Football at the highest level no longer belongs to the fans or the people – it hasn’t done for years. It is now a profit and PR vehicle for wealthy owners, distant investors and giant corporations, which includes the bodies who supposedly run and police the sport.
Questioning Newcastle fans for being excited about their new owners is neither fair nor worthwhile and it misses the real point. it is not their fault that PIF’s connection to the Saudi state makes their club the latest sportswashing weapon and it is hard to begrudge them a moment of hope after years of neglect.
But that owning a club, a social institution and community pillar, like Newcastle United can only be achieved by such an organisation speaks volumes about the state of the game. After the European Super League fiasco earlier this year, football media was awash with positivity about fan ownership and the game returning the people; it is clear that this is as far away now as it has ever been at the highest level.
Asking whether Newcastle should be taken over essentially by the Saudi state or attempting to block the acquisition is essentially pointless and it would do nothing to address the real issues which the deal exposes.

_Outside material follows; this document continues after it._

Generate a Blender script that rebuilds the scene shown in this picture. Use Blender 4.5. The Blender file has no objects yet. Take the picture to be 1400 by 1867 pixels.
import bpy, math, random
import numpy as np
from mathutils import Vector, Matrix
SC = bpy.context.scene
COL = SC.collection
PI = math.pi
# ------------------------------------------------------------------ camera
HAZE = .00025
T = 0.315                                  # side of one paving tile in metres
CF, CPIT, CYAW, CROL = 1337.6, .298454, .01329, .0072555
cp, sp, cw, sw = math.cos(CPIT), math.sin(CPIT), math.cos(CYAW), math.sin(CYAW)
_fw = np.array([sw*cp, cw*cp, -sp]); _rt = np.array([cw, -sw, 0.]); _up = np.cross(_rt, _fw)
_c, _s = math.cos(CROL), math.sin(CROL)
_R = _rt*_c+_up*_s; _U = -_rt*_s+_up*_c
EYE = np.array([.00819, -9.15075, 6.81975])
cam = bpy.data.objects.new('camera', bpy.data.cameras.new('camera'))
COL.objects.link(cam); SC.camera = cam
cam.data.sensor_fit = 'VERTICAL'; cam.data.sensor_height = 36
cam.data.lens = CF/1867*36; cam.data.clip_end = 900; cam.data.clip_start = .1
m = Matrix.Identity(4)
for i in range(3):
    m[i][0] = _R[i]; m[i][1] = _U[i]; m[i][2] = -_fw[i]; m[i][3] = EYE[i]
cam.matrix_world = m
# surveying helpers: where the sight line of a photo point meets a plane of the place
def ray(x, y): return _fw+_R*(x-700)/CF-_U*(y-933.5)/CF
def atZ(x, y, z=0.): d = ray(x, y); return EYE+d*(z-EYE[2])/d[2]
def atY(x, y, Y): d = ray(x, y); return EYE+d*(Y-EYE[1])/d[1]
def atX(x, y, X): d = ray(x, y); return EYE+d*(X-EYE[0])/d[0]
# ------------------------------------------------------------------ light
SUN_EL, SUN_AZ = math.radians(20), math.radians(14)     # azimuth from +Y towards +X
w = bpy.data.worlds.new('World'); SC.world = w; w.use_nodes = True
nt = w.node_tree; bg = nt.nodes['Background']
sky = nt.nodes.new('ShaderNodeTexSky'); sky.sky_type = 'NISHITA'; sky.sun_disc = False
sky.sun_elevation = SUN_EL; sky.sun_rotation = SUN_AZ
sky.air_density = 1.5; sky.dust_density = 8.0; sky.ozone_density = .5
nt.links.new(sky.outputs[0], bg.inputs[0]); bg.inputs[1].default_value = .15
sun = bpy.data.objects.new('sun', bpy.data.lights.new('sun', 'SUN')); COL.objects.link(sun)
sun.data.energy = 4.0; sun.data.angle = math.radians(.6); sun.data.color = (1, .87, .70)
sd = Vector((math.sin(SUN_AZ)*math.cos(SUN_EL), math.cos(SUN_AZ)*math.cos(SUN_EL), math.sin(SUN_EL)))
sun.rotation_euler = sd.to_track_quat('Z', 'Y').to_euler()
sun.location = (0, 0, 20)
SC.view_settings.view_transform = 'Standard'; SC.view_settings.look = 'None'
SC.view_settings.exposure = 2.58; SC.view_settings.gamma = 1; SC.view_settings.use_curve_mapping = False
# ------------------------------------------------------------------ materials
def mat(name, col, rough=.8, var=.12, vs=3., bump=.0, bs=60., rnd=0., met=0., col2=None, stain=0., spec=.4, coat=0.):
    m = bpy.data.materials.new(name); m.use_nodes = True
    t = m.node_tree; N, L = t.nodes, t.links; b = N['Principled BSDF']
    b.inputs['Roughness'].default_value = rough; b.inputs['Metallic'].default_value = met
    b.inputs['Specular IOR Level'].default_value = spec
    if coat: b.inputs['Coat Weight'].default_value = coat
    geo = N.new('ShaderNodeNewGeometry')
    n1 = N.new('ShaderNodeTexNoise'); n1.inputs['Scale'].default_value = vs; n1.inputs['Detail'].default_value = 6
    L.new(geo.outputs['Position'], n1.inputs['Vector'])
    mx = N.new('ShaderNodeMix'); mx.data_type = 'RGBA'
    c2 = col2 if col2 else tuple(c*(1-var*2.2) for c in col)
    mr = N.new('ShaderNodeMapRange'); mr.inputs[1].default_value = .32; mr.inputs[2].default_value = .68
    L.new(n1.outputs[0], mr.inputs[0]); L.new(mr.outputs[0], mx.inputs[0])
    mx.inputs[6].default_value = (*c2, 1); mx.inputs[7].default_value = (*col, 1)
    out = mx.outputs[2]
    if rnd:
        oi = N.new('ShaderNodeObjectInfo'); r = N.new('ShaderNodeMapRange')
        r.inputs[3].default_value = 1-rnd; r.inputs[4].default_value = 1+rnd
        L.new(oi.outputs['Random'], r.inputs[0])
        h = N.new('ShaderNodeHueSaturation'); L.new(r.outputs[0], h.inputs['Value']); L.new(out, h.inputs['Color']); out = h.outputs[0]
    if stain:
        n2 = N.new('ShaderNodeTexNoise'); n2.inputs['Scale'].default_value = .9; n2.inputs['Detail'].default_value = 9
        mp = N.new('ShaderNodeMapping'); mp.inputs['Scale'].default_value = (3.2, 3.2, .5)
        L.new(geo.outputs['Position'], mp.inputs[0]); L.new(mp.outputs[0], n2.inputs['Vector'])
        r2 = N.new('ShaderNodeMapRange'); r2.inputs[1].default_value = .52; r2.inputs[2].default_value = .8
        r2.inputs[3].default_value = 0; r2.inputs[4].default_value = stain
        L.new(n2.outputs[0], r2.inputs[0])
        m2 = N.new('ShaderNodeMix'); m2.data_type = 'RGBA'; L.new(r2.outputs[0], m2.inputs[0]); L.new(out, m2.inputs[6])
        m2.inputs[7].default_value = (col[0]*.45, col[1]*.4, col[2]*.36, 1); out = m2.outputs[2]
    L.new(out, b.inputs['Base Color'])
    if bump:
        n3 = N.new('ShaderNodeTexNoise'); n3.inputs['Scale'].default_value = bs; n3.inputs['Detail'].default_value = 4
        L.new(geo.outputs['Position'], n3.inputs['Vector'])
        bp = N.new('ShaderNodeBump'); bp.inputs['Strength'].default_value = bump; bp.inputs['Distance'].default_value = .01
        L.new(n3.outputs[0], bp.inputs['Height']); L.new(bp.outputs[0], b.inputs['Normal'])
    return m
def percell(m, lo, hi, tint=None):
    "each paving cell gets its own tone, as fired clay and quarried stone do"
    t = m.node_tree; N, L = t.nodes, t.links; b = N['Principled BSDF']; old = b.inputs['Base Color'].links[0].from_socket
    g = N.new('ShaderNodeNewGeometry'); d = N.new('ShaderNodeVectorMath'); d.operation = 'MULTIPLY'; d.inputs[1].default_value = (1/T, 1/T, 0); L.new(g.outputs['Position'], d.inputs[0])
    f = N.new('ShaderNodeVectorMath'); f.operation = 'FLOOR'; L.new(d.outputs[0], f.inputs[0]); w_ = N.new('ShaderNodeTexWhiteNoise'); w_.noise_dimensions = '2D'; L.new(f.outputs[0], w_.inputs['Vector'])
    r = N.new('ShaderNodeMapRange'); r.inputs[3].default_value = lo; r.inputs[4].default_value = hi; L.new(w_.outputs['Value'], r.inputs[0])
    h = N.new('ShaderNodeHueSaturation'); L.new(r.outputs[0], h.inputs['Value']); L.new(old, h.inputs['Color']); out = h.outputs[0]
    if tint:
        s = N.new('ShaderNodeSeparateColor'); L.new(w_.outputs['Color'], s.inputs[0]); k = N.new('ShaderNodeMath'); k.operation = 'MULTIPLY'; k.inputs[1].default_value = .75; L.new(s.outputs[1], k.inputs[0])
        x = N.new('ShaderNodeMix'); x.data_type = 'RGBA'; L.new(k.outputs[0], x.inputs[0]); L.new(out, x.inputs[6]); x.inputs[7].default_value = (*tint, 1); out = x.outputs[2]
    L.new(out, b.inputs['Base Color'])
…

The purchase of Newcastle United raises huge questions about ownership of clubs and the use of football for soft power sportswashing, many of which have already been asked of the game’s major stakeholders, investors and powerbrokers. At the same time, it does herald the end of a bleak period for the club, one that no fans would ever wish to endure – but it highlights the parlous state of the game’s governance when it requires turning a blind eye to all manner of actions and behaviours in order to gain hope from an acquisition effectively funded by a secretive petrostate with a painfully opaque agenda.